The unbeaten Hamilcar was ordered to negotiate peace and was obliged to agree to the unthinkable: the loss of Sicily and payment of an indemnity. Resigning his command, Hamilcar sailed home, accusing a rival faction of a stab in the back. His unpaid Celtic mercenaries mutinied and threatened to destroy the city: he took command of a small army, backed by African cavalry under a Numidian prince to whom he married his daughter, and over three years of gruesome warfare (in which the besieged mutineers were forced to cannibalize their slaves) saved Carthage. But Hamilcar, glamorous war hero, aristocratic adventurer, popular favourite, was in danger.
The aristocrats criticized him, but he appealed to the people of Carthage, who were now asserting themselves. While they were fighting for survival, the Romans had broken the treaty by grabbing Sardinia as well. Playing the demagogue before the assembly, Hamilcar proposed a solution – a small expedition to raise cash by looting and conquering Spain, where the Carthaginians had a colony at Cadiz: its silver mines would fund the Roman war. While his ally Handsome Hasdrubal won backing among the elite, Hamilcar won over the people.

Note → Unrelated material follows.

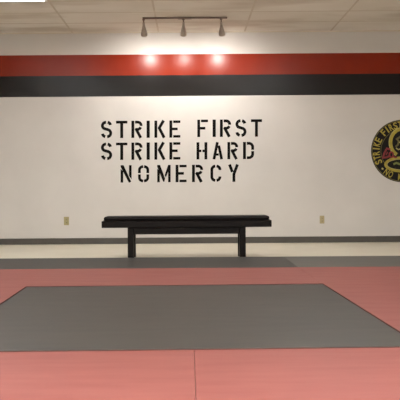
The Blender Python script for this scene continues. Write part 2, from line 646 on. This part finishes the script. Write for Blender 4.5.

In 237, Hamilcar sacrificed a cow’s head to his god Melqart–Hercules and when the entrails were auspicious he turned to his nine-year-old son Hannibal and asked if he would like to join the adventure. The boy eagerly agreed, at which the father made him promise ‘never to show goodwill to the Romans’. Then with a small army, including his Numidian son-in-law with his cavalry and African elephants, he marched around Africa towards the Straits while Handsome, now also his son-in-law, led the fleet along the coast and ferried the Barcas to Cadiz.
Hamilcar conquered most of Spain, securing the silver mines and sending back cash to Carthage. Hannibal was tutored in history and Greek by a Spartan philosopher, but learned war in the field with his father. When Numidian tribes rebelled in Africa, Hamilcar sent Handsome Hasdrubal home to suppress them. But in 228, campaigning near Toledo accompanied by sons Hannibal and Hasdrubal, Hamilcar was betrayed by a tribal ally. As his sons galloped away, their father, at the age of forty-seven, drowned in a river.
The army elected Handsome, Barca’s son-in-law, as commander with Hannibal, now eighteen, as cavalry general. Handsome founded New Carthage (Cartagena) and it was he who had the idea of attacking Rome in Italy itself. But before they could depart, he was assassinated and Hannibal inherited the command. Before long Hannibal had captured a Spanish city allied to Rome; Rome seized Malta, consolidated Sardinia, planned a raid on Africa and sent an army to take Spain. Although Hannibal was attacked in the Council of the Mighty by rivals who believed Carthage was flourishing without a new war, he argued that Rome would never respect Carthage. The people backed House Barca. It was war.
Sending home a Spanish corps to defend Carthage, Hannibal imported 12,600 Berbers and thirty-seven elephants. He sacrificed at the island temple of Melqart–Hercules at Gades, then marched 120,000 men across the Rhône towards the Alps, just as the Roman consul, Publius Cornelius Scipio, was sailing from Pisa to attack Hannibal in Spain.
No family would equal the laurels of the Scipiones in the fight against the Barcas – and no family so represented the martial aristocracy of the Roman Republic that in many ways resembled Carthage.
In 753 BC, sixty-one years after Carthage, Rome was founded – though archaeology proves there were already settlements on the site.*
Ruled initially by kings, by war-band chieftains and then by colonels, probably patrician oligarchs, Rome, like Carthage, developed around 420 BC into a democratic republic, dominated by aristocratic clans of whom the Scipiones were typical.* Rich and ancient landowners, enthused with the martial spirit of Rome, the Scipiones would provide sixteen of Rome’s ruling consuls, some serving more than once. Starting as one of many Italian city states, surrounded by rivals, the Sabines and Etruscans who had provided some of its early kings, Rome conquered all of its Italian neighbours. But its rise was neither smooth nor inevitable: it was on several occasions threatened by invasions of Gauls who, in 387, actually sacked the city – and in 280, King Pyrrhus of Epirus, cousin of Alexander the Great and aspiring empire-builder, invaded Italy and won a series of costly (Pyrrhic) victories.